-- Begin --

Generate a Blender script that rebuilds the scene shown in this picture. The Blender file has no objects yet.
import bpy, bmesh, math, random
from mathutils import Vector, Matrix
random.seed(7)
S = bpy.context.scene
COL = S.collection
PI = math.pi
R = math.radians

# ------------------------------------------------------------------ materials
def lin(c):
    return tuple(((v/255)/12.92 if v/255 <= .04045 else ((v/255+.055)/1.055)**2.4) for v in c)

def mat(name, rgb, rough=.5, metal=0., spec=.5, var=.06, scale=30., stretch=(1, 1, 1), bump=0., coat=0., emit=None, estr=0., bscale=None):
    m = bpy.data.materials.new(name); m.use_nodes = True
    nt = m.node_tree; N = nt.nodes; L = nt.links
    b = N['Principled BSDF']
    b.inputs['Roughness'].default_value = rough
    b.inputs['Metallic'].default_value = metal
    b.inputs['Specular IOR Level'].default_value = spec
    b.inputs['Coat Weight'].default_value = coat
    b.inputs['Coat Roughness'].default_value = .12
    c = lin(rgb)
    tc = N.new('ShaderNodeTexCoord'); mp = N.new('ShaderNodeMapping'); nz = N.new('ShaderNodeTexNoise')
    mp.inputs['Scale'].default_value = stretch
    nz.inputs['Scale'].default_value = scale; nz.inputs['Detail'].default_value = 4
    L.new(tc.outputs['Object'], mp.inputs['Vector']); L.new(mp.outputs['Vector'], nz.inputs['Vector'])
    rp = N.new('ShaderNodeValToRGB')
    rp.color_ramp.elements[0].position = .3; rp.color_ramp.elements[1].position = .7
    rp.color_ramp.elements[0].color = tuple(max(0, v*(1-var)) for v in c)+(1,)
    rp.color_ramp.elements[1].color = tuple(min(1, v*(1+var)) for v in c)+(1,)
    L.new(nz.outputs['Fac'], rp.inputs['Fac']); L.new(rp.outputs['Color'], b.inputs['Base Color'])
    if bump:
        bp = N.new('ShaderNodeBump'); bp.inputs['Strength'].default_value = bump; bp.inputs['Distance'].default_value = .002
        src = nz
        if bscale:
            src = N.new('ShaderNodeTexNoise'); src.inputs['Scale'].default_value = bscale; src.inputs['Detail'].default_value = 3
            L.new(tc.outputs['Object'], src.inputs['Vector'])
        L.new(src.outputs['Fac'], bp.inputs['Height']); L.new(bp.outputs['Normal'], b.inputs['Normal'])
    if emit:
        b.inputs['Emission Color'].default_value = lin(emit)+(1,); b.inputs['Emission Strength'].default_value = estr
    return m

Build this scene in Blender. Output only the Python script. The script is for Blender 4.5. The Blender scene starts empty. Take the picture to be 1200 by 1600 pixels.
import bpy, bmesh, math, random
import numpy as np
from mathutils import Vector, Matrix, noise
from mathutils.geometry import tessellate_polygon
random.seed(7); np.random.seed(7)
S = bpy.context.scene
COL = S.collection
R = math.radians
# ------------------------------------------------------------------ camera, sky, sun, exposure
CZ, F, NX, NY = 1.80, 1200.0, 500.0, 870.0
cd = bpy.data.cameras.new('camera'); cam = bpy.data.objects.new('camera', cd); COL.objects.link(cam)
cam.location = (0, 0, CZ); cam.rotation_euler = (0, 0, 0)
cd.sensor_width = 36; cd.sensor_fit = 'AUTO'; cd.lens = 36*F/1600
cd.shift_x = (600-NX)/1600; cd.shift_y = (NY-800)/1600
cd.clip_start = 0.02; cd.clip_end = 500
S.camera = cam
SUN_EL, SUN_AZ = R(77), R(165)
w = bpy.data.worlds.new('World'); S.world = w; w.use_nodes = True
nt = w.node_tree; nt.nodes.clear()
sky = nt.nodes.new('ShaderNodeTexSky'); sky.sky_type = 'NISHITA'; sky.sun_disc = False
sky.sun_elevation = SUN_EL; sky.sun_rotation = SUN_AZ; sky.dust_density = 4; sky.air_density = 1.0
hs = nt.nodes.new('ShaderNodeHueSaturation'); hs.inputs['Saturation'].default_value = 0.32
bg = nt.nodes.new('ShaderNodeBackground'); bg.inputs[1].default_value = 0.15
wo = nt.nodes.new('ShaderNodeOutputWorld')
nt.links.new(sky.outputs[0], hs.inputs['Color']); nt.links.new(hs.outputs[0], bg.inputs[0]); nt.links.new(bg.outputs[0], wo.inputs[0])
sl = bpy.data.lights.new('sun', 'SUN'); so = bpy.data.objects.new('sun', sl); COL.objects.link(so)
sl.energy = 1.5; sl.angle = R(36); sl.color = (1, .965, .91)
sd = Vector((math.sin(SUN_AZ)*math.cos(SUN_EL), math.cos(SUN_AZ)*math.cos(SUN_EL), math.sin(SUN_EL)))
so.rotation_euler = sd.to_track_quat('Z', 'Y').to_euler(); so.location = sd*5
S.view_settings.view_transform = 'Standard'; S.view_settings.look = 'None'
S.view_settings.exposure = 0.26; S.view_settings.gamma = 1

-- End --

_Task goal_
The listing above should be transcribed in full, exactly as written.

_Result for this task_
Generate a Blender script that rebuilds the scene shown in this picture. The Blender file has no objects yet.
import bpy, bmesh, math, random
from mathutils import Vector, Matrix
random.seed(7)
S = bpy.context.scene
COL = S.collection
PI = math.pi
R = math.radians

# ------------------------------------------------------------------ materials
def lin(c):
    return tuple(((v/255)/12.92 if v/255 <= .04045 else ((v/255+.055)/1.055)**2.4) for v in c)

def mat(name, rgb, rough=.5, metal=0., spec=.5, var=.06, scale=30., stretch=(1, 1, 1), bump=0., coat=0., emit=None, estr=0., bscale=None):
    m = bpy.data.materials.new(name); m.use_nodes = True
    nt = m.node_tree; N = nt.nodes; L = nt.links
    b = N['Principled BSDF']
    b.inputs['Roughness'].default_value = rough
    b.inputs['Metallic'].default_value = metal
    b.inputs['Specular IOR Level'].default_value = spec
    b.inputs['Coat Weight'].default_value = coat
    b.inputs['Coat Roughness'].default_value = .12
    c = lin(rgb)
    tc = N.new('ShaderNodeTexCoord'); mp = N.new('ShaderNodeMapping'); nz = N.new('ShaderNodeTexNoise')
    mp.inputs['Scale'].default_value = stretch
    nz.inputs['Scale'].default_value = scale; nz.inputs['Detail'].default_value = 4
    L.new(tc.outputs['Object'], mp.inputs['Vector']); L.new(mp.outputs['Vector'], nz.inputs['Vector'])
    rp = N.new('ShaderNodeValToRGB')
    rp.color_ramp.elements[0].position = .3; rp.color_ramp.elements[1].position = .7
    rp.color_ramp.elements[0].color = tuple(max(0, v*(1-var)) for v in c)+(1,)
    rp.color_ramp.elements[1].color = tuple(min(1, v*(1+var)) for v in c)+(1,)
    L.new(nz.outputs['Fac'], rp.inputs['Fac']); L.new(rp.outputs['Color'], b.inputs['Base Color'])
    if bump:
        bp = N.new('ShaderNodeBump'); bp.inputs['Strength'].default_value = bump; bp.inputs['Distance'].default_value = .002
        src = nz
        if bscale:
            src = N.new('ShaderNodeTexNoise'); src.inputs['Scale'].default_value = bscale; src.inputs['Detail'].default_value = 3
            L.new(tc.outputs['Object'], src.inputs['Vector'])
        L.new(src.outputs['Fac'], bp.inputs['Height']); L.new(bp.outputs['Normal'], b.inputs['Normal'])
    if emit:
        b.inputs['Emission Color'].default_value = lin(emit)+(1,); b.inputs['Emission Strength'].default_value = estr
    return m

Build this scene in Blender. Output only the Python script. The script is for Blender 4.5. The Blender scene starts empty. Take the picture to be 1200 by 1600 pixels.
import bpy, bmesh, math, random
import numpy as np
from mathutils import Vector, Matrix, noise
from mathutils.geometry import tessellate_polygon
random.seed(7); np.random.seed(7)
S = bpy.context.scene
COL = S.collection
R = math.radians
# ------------------------------------------------------------------ camera, sky, sun, exposure
CZ, F, NX, NY = 1.80, 1200.0, 500.0, 870.0
cd = bpy.data.cameras.new('camera'); cam = bpy.data.objects.new('camera', cd); COL.objects.link(cam)
cam.location = (0, 0, CZ); cam.rotation_euler = (0, 0, 0)
cd.sensor_width = 36; cd.sensor_fit = 'AUTO'; cd.lens = 36*F/1600
cd.shift_x = (600-NX)/1600; cd.shift_y = (NY-800)/1600
cd.clip_start = 0.02; cd.clip_end = 500
S.camera = cam
SUN_EL, SUN_AZ = R(77), R(165)
w = bpy.data.worlds.new('World'); S.world = w; w.use_nodes = True
nt = w.node_tree; nt.nodes.clear()
sky = nt.nodes.new('ShaderNodeTexSky'); sky.sky_type = 'NISHITA'; sky.sun_disc = False
sky.sun_elevation = SUN_EL; sky.sun_rotation = SUN_AZ; sky.dust_density = 4; sky.air_density = 1.0
hs = nt.nodes.new('ShaderNodeHueSaturation'); hs.inputs['Saturation'].default_value = 0.32
bg = nt.nodes.new('ShaderNodeBackground'); bg.inputs[1].default_value = 0.15
wo = nt.nodes.new('ShaderNodeOutputWorld')
nt.links.new(sky.outputs[0], hs.inputs['Color']); nt.links.new(hs.outputs[0], bg.inputs[0]); nt.links.new(bg.outputs[0], wo.inputs[0])
sl = bpy.data.lights.new('sun', 'SUN'); so = bpy.data.objects.new('sun', sl); COL.objects.link(so)
sl.energy = 1.5; sl.angle = R(36); sl.color = (1, .965, .91)
sd = Vector((math.sin(SUN_AZ)*math.cos(SUN_EL), math.cos(SUN_AZ)*math.cos(SUN_EL), math.sin(SUN_EL)))
so.rotation_euler = sd.to_track_quat('Z', 'Y').to_euler(); so.location = sd*5
S.view_settings.view_transform = 'Standard'; S.view_settings.look = 'None'
S.view_settings.exposure = 0.26; S.view_settings.gamma = 1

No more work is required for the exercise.